This post is the fifth post in a series entitled Keys To Unlocking Great Relationships. Read the previous entries in this series here.
Today, I would like share some thoughts about how to give and receive love effectively. Some refer to this as speaking a person’s “love language.” I find that to be helpful terminology. We all experience love in different ways, and by learning to “speak each other’s language,” we can greatly enhance our relationships.
Although some may think it is cliché, I do think that Gary Chapman’s The Five Love Languages is an excellent source on this subject. The ideas he presents radically changed the direction of a major relationship in my life. His basic premise is that everyone gives and receives love in five major ways (words of affirmation, physical touch, quality time, acts of service, and receiving gifts). When we are able to identify our primary love language, we are able to understand why we feel or don’t feel loved by those around us. In order to encourage you to read it, I am going to stop repeating any more of his work on the subject, and speak in more general terms.

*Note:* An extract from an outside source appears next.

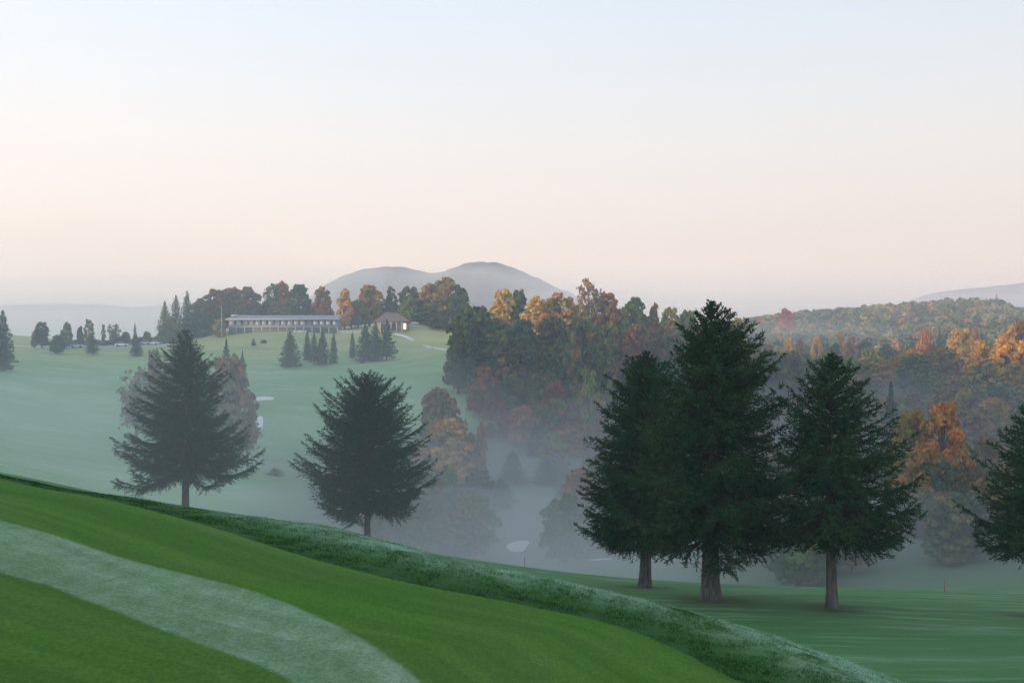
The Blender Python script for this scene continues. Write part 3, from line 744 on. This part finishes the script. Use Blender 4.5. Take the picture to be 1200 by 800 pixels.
# the wooded ridge far off: one mass
def far_woods():
    Vs, n0, cols = [], 0, []
    g = np.random.default_rng(5)
    pal = 1.2 * np.array([(.22, .17, .09), (.12, .14, .07), (.07, .10, .06), (.30, .15, .08), (.16, .12, .08), (.24, .20, .10), (.05, .08, .06), (.06, .09, .06)])
    sky_u = [860, 880, 920, 960, 1000, 1030, 1060, 1100, 1125, 1150, 1175, 1190, 1210, 1260]; sky_v = [378, 372, 366, 360, 357, 353, 348, 343, 342, 346, 351, 362, 362, 352]
    N = 1700
    for i_ in range(N):
        Y = g.uniform(560, 1000); u = g.uniform(855, 1275); x = (u - 600) / F * Y
        z0 = ground(x, Y); H = g.uniform(9, 15)
        top = min(z0 + H, (400 - np.interp(u, sky_u, sky_v) + g.normal(0, 1.2)) / F * Y)
        H = top - z0
        if H < 4: continue
        r = g.uniform(3.2, 5.5); m = 130
        d = unit(g.normal(0, 1, (m, 3))); d[:, 2] = np.abs(d[:, 2]) * 1.0 - .25
        lump = g.uniform(.75, 1.1, m)
        p = np.array([x, Y, z0 + H * .5]) + d * lump[:, None] * np.array([r, r, H * .5])
        nrm = unit(d + g.normal(0, .5, (m, 3))); t1 = unit(np.cross(nrm, g.normal(0, 1, (m, 3)))); t2 = np.cross(nrm, t1)
        sz = g.uniform(.5, 1.0, m)[:, None]
        Vq, _ = quads_from(p, t1 * sz, t2 * sz); Vs.append(Vq)
        cols.append(np.repeat(pal[g.integers(len(pal))][None] * g.uniform(.8, 1.2), m * 4, 0))
    Vq = np.concatenate(Vs); cc = np.concatenate(cols)
    o = mesh_obj('distant_woods', Vq, np.arange(len(Vq)).reshape(-1, 4), (hue_mat('far_leaf', .77, .45),))
    at_ = o.data.attributes.new('hue', 'FLOAT_COLOR', 'POINT')
    at_.data.foreach_set('color', np.column_stack([cc, np.ones(len(cc))]).astype(np.float32).ravel())
    tag(o, 'far wooded ridge in faded autumn colours', None, None, 'stuff')
far_woods()

# ------------------------------------------------------------------ mountains
M_HILL = plain('hill_woods', (.11, .12, .13), .95, .35, .012)
def hill(name, Y, pts, depth, label, rough_=3.0, seed=1):
    """A ridge whose crest the photo shows along pts (u, v); it falls away to both sides."""
    g = np.random.default_rng(seed)
    us = np.linspace(pts[0][0], pts[-1][0], 160); vs = np.interp(us, *zip(*pts))
    kk = np.ones(7) / 7; vs = np.convolve(np.pad(vs, 3, 'edge'), kk, 'valid')
    cx = (us - 600) / F * Y; cz_ = (400 - vs) / F * Y + np.convolve(g.normal(0, rough_ * .5, 160), np.ones(3) / 3, 'same')
    rows = 41; Vv = []
    for r_ in range(rows):
        t = (r_ / (rows - 1) - .5) * 2
        prof = (1 - abs(t) ** 1.6)
        base = -45
        zz = base + (cz_ - base) * prof + (g.normal(0, rough_ * .6, 160) + rough_ * 3 * np.sin(cx / 60 + t * 9)) * np.minimum(1, abs(t) * 1.2) * prof
        Vv.append(np.column_stack([cx + 25 * (np.sin(t * 3 + cx / 200) - np.sin(cx / 200)), np.full(160, Y + t * depth) + 20 * np.sin(cx / 90), np.minimum(zz, 109)]))
    Vv = np.concatenate(Vv)
    Qh = np.array([(r_ * 160 + c_, r_ * 160 + c_ + 1, (r_ + 1) * 160 + c_ + 1, (r_ + 1) * 160 + c_) for r_ in range(rows - 1) for c_ in range(159)])
    o = mesh_obj(name, Vv, Qh, (M_HILL,), smooth=True)
    tag(o, label, None, None, 'structure')
hill('mountain', 1330, [(330, 376), (365, 352), (388, 335), (410, 324), (435, 316), (455, 313), (478, 315), (500, 320), (515, 321), (530, 317), (545, 310), (560, 307), (580, 308), (600, 312), (620, 321), (640, 330), (660, 340), (700, 354), (760, 374), (820, 395)], 320, 'double-humped blue mountain above the wood', 2.4, 3)
hill('mountain', 1760, [(-260, 362), (-100, 360), (0, 357), (70, 356), (130, 357), (160, 361), (190, 358), (240, 352), (300, 348), (340, 345), (380, 350), (460, 380)], 200, 'pale low ridge on the horizon beyond the parked cars', .8, 4)
hill('mountain', 1680, [(980, 395), (1040, 376), (1070, 355), (1095, 343), (1130, 338), (1170, 335), (1210, 330), (1270, 324), (1350, 330), (1500, 350)], 250, 'pale blue ridge behind the far wooded ridge', 1.2, 5)
hill('mountain', 1600, [(-200, 382), (0, 384), (60, 382), (110, 384), (180, 388)], 120, 'lowest pale ridge just over the meadow trees', .6, 6)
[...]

I want to encourage you to think about when you feel most loved. What is the one thing your spouse/roommate/co-worker could do that would really show you that they care? On the other hand, do you know what makes those closest to you feel the most loved?
It could be very productive to sit down and have a conversation with the significant people in your life and discuss these ideas. I find it helpful to actually have a written down “love list” for those around me, with some tangible ways I can show love to them. It is so easy to forget to be intentional with those we see on a daily basis. So often, we assume that they already know. However, we must remember that relationships take intentional work to grow to their greatest potential. Just like a garden, the more you put in, the more you get out. It is so helpful for both parties in a relationship to know some specific actions they can take to communicate love to each other.
Take some time today to think about how you can learn to speak the love language of those around you, and how you can help them speak yours. Maybe you already know what you could be doing, but have let the busyness of life prevent you from pursuing those around you. I am challenging all of us (including myself) to take 5 minutes today to intentionally reach out to one person today.